The effect of a remelting treatment scanning strategy on the surface morphology, defect reduction mechanism, and mechanical properties of a selective laser-melted Al-based alloy

Selective laser melting (SLM) technology is adopted to manufacture Al-based alloy in the fashion of zigzag scanning and island scanning, with a re-melted scanning treatment layer-by-layer. The surface morphology changes, defects reduction mechanism, and mechanical properties are investigated using Atomic force microscopy (AFM), Scanning electron microscope (SEM), Electron back-scattered diffraction (EBSD), X-ray diffraction (XRD), and iNano instrument. The re-melted scanning treatment provides enough incidental energy to retard the solidification rate and impact the inclusions.

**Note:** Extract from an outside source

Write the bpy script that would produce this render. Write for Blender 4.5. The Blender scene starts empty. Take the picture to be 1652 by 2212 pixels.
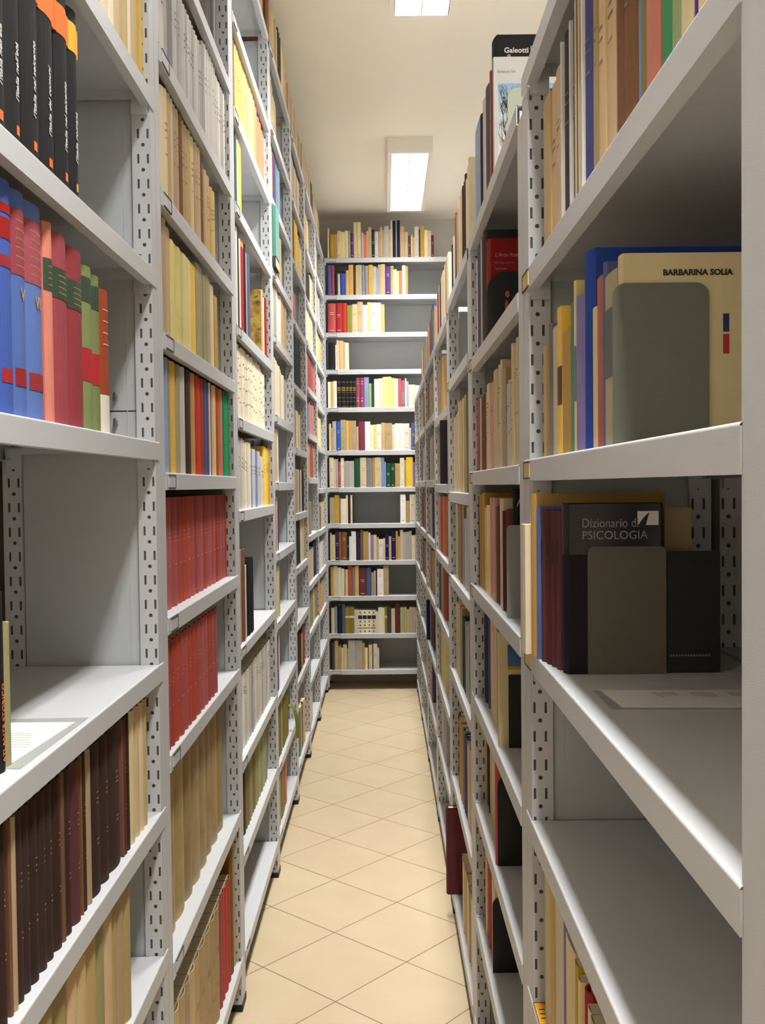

The melt viscosity decreases, and the pores left in the molten pool process have time to float and overflow. Due to the improvement of wettability and the reduction of defects, better interlayer bonding is achievable. The precipitated Mg2Si phase and crystal lattice distortion energy derived from the second heating treatment promotes the increase of Young's modulus, microhardness, and the ultimate tensile stress, to 93.56 GPa, 184.12 HV0.2, and 387 MPa, respectively. This work guides SLM-processed Al-based alloy with a more than adequate scanning-strategy selection.